What’s more depressing, the UK election result or your difficult family Christmas? Hard to say! But if you’re stuck in a corner this Christmas trying to avoid the inevitable bubbling over of familial tensions, and you’d like to swap one kind of existential angst for another, here’s some reading material to tide you over.

Callum Cant on the “gap between the advanced elements of the Labour party and the current level of working class organisation in Britain”, and why closing this gap is crucial to Labour’s future electoral chances.

James Meadway, the MVP of Novara Media’s live election coverage (i.e. the only person who didn’t succumb to total ennui and despair live on air) writes clearly and convincingly about the failures of communication around Labour’s economic policy.

Here’s a really great big-picture piece by Adam Ramsay, arguing that the popular scapegoats for Labour’s loss (the leadership, Brexit) obscure the real problem of Labour’s failure to mobilise people’s distrust and dislike of the entire political system.

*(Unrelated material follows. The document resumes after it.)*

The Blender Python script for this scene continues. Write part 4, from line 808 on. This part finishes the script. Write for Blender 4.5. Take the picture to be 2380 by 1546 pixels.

The problem was that Labour ran a campaign with a ‘retail’ offer when voters wanted empowerment. They asked people to trust the political system to transform their lives after the Tories had been waging war on trust in the political system. They failed to drive a debate about radical change to the British state, to rage against a system designed to ensure elite rule. And so huge numbers didn’t believe they’d deliver their otherwise popular policies. Because they have no faith in politics.

This is for when you need a serious time-out: Christine Berry’s longread on the result, covering just about everything, in terms of both underlying politics and organising strategy. (Berry is the co-author of the now-rather-tragically-titled People Get Ready! Preparing for a Corbyn Government, so spare her a thought.)

On a (slightly) more upbeat note, this piece by Nolan MacGregor in New Socialist addresses the lessons we can learn from this experience, and the concrete steps we can take to “guarantee that socialist movements and organisations grow their active membership in proportion with the wider growth of general sympathy towards left-wing ideas … That is to say, how can socialists get outside familiar activist spaces and ensure that the left becomes more and more genuinely representative of the working class in all its diversity?”

Finally, via Dave, this is some “solid ultra content” that basically argues against the entire project of democratic socialism: “A socialist government would be forced to weaken its own power base in order to deal with the continuing discontent (“Keep calm and give your workers’ government a bit more time”). In the long run this creates disillusionment and the material basis for a reactionary turn. These are the historical lessons.” Not sure if this will make you feel better or worse.